Scenes as source code

[BEGIN]

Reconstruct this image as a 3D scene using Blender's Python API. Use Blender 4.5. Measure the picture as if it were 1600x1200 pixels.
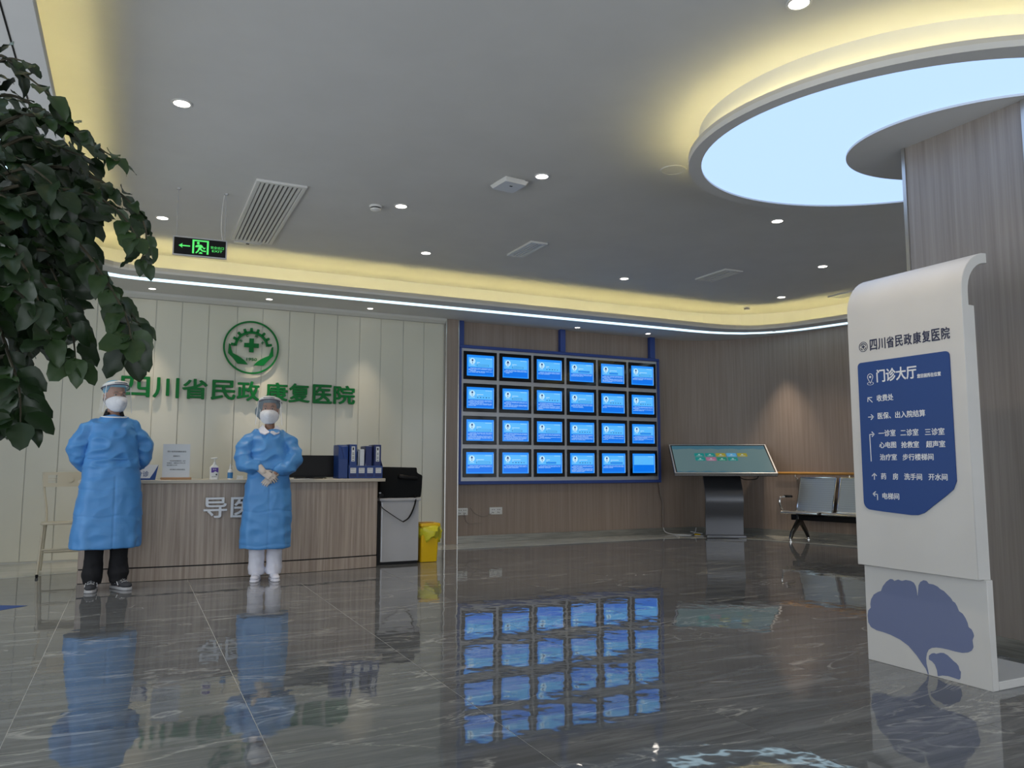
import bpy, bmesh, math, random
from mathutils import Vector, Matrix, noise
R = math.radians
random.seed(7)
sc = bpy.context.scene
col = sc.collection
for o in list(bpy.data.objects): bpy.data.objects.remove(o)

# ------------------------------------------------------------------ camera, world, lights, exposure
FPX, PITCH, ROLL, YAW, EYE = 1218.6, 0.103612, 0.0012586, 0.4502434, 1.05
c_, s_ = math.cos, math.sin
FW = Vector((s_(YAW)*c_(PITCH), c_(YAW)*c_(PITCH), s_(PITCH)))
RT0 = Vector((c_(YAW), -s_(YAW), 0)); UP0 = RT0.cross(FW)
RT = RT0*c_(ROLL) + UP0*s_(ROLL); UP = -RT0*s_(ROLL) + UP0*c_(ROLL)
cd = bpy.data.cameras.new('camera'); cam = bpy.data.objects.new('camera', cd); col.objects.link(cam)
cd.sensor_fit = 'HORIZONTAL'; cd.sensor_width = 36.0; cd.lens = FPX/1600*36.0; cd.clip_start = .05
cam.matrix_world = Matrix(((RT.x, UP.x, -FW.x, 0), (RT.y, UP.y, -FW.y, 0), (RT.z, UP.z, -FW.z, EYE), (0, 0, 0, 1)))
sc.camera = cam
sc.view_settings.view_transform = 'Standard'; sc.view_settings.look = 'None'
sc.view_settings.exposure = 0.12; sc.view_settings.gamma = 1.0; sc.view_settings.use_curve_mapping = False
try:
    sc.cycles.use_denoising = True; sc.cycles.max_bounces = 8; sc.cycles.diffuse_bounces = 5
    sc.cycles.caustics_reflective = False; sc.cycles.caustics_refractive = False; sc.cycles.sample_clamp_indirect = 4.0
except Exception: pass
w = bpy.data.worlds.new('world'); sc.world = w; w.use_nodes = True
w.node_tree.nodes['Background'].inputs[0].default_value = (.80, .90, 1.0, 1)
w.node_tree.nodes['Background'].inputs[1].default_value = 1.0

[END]
[BEGIN]

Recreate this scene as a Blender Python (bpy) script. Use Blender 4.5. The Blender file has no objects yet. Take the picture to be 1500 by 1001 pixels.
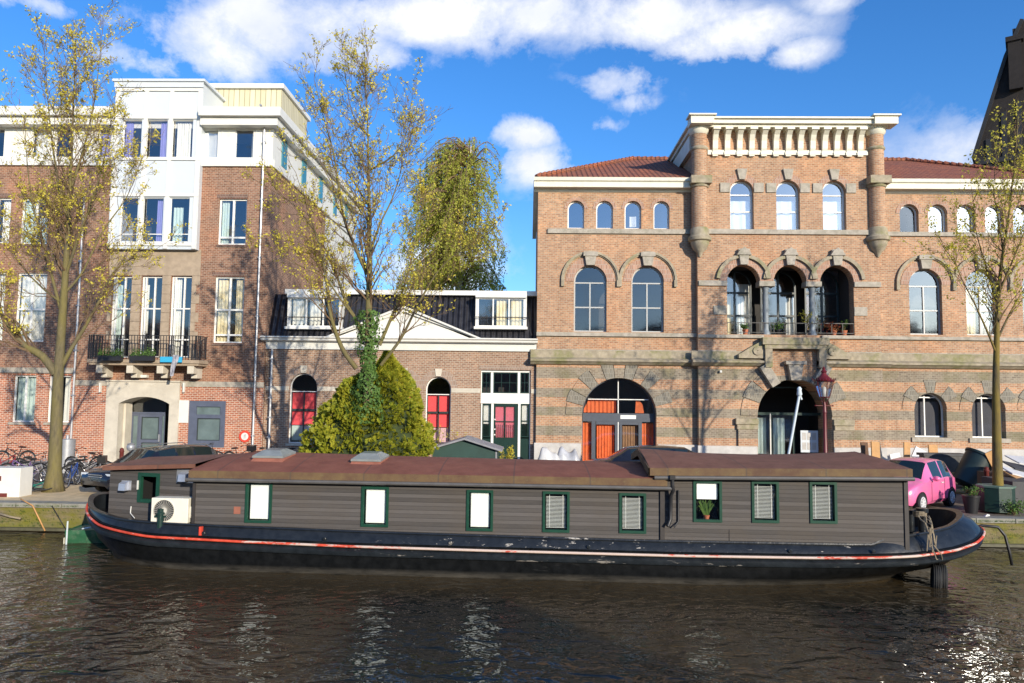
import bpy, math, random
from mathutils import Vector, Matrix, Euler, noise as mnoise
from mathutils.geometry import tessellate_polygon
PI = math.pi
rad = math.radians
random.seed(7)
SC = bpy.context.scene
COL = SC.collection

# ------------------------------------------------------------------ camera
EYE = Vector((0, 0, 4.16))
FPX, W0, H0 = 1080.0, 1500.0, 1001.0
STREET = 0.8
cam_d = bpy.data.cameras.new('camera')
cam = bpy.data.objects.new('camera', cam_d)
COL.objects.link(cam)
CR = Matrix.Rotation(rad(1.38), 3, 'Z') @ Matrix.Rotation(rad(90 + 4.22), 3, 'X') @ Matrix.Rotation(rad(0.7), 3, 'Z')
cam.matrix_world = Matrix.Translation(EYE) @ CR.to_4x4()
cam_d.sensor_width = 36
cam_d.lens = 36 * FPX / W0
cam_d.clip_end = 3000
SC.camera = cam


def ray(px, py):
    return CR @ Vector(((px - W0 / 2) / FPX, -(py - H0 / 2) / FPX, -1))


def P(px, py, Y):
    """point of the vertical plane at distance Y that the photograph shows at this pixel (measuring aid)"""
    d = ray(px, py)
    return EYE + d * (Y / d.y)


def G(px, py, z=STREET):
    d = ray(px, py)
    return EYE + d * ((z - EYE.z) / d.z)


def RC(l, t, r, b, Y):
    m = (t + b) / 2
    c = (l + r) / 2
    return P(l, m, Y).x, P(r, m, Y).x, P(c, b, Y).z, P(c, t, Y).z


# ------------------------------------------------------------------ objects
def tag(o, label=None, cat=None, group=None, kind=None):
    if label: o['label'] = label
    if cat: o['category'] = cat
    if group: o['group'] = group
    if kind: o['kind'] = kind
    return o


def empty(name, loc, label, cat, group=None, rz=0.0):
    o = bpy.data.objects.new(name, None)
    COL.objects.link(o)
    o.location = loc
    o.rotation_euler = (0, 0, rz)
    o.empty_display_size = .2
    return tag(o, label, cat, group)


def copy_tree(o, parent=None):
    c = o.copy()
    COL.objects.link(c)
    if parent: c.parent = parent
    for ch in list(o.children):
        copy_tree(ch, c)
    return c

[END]

- **THE PROBLEM**:
Begin at the line containing "Reconstruct this image", end at the line containing "for o in list(bpy.data.objects): bpy.data.objects.remove(o)", and copy those lines word for word, both included. Skip pictures.

- **RESPONSE**:
Reconstruct this image as a 3D scene using Blender's Python API. Use Blender 4.5. Measure the picture as if it were 1600x1200 pixels.
import bpy, bmesh, math, random
from mathutils import Vector, Matrix, noise
R = math.radians
random.seed(7)
sc = bpy.context.scene
col = sc.collection
for o in list(bpy.data.objects): bpy.data.objects.remove(o)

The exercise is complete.